L’armée milanaise, en effet, hâtait sa marche. Déjà Bentivoglio de Bologne occupait les villages voisins. Cinquante cavaliers, envoyés par un des cardinaux parens de la comtesse, étaient venus renforcer la rocca. Les secours pontificaux que Mgr Savelli attendait dans les transes et promettait au besoin par de faux brefs[1], comme pour se rassurer lui-même, n’apparaissaient pas.

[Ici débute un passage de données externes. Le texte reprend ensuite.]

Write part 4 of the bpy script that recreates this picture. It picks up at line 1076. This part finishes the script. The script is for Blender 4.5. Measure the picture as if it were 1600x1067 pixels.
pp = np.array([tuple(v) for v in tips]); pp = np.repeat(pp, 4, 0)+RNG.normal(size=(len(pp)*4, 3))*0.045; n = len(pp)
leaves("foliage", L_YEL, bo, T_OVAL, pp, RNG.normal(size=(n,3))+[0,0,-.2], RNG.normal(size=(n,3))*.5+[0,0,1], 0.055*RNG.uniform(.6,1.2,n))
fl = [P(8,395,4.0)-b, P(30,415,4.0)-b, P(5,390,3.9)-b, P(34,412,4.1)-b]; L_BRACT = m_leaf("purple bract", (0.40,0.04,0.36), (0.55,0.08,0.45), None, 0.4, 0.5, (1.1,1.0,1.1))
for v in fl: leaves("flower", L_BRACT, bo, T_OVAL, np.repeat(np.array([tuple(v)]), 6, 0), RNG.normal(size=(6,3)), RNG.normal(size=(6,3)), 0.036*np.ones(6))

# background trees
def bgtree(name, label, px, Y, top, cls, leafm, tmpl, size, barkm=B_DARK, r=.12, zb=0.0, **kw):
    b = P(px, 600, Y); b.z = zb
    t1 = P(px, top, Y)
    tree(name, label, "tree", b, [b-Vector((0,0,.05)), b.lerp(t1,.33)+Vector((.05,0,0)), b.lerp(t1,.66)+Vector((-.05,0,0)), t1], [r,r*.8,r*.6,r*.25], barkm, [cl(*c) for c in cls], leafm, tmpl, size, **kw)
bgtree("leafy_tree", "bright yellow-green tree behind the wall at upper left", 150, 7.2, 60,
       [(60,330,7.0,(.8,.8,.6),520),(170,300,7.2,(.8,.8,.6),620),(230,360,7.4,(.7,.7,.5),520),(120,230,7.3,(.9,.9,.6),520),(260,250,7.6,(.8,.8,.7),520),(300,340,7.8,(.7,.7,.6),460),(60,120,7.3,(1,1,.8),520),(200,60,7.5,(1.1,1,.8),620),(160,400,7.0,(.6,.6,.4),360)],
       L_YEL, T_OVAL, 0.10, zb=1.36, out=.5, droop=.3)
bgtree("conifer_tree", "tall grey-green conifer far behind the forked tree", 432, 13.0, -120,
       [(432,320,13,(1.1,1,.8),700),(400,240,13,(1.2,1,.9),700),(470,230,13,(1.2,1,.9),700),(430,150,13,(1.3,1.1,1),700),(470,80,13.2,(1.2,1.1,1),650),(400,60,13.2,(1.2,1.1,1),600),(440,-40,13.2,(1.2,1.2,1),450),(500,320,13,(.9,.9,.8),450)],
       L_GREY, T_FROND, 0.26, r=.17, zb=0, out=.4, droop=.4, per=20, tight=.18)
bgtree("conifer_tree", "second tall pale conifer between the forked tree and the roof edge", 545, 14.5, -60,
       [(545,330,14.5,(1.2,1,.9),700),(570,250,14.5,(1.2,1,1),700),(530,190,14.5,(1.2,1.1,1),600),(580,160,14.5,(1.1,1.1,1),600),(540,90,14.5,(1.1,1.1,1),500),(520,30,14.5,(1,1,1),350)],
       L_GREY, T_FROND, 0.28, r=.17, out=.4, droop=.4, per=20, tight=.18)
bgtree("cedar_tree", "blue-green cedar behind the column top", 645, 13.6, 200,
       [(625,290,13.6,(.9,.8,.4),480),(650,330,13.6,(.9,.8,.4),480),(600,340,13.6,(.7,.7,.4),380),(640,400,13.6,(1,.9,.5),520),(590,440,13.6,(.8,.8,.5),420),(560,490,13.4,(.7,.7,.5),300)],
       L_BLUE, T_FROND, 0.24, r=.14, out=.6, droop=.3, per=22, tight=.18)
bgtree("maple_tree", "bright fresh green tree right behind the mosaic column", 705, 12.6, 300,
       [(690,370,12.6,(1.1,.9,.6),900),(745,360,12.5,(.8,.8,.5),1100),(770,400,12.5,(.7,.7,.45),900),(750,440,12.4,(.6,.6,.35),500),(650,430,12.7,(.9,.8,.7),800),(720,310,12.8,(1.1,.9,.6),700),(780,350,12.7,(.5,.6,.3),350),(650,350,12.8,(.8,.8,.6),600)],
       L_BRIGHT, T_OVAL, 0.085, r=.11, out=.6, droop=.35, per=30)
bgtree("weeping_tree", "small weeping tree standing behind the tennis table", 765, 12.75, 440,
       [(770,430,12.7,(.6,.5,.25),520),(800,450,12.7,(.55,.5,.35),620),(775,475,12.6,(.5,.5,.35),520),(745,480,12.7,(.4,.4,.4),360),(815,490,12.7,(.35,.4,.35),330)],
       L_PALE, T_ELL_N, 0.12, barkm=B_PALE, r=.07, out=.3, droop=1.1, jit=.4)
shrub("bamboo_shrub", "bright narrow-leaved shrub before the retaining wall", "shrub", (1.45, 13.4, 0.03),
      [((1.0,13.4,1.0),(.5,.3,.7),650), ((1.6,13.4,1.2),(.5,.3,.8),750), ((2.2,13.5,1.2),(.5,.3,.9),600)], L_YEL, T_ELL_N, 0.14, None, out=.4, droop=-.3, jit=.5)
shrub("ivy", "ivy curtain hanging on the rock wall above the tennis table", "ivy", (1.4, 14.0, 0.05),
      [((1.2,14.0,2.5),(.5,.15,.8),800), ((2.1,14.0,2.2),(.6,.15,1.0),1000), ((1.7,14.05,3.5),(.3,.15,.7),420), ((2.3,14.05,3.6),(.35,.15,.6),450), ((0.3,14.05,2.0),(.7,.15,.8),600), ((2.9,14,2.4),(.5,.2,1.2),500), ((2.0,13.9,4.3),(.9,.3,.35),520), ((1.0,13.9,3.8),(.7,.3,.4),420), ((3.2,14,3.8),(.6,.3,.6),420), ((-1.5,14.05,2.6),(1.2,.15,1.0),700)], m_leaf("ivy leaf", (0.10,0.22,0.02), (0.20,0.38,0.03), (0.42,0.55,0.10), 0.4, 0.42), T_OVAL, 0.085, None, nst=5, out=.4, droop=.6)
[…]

Voyant venir l’expiation, les meurtriers du comte, qui depuis un mois se posaient en libérateurs, les Orsi, les Ronchi, les Pansechi, avec leurs familles et leurs partisans, prennent la fuite : c’est vers Cervia, où les Vénitiens ne veulent pas les recevoir, et vers Città di Castello, un misérable exode de dix-sept personnes. Et c’est la restauration des Riari, d’Ottaviano et de sa mère, régnant et gouvernant en son nom, en son lieu.


III

La conduite de Catherine, reprenant possession de Forli, est pleinement machiavélique, c’est-à-dire que tous les élémens y sont de la politique dont, une vingtaine d’années plus tard, Machiavel donnera la formule. Premièrement, la modération ou l’apparence de la modération dans la victoire. La comtesse empêche le sac de la ville, auquel rêvent, depuis des jours et des jours, les Milanais. Et peut-être le fait-elle autant pour elle-même qui y perdrait ce qu’une insurrection pillarde lui a laissé que pour ses sujets qu’elle veut ménager, pour « les femmes et les filles » dont, avec une pudeur justement alarmée, elle prend l’honneur en sa garde. Ensuite, l’apparence d’une stricte, mais équitable justice ; les coupables seront punis, mais les coupables seuls, et c’est à peine si, voulant atteindre un ennemi,

  1. Pasolini, ouv. cité, I, 251.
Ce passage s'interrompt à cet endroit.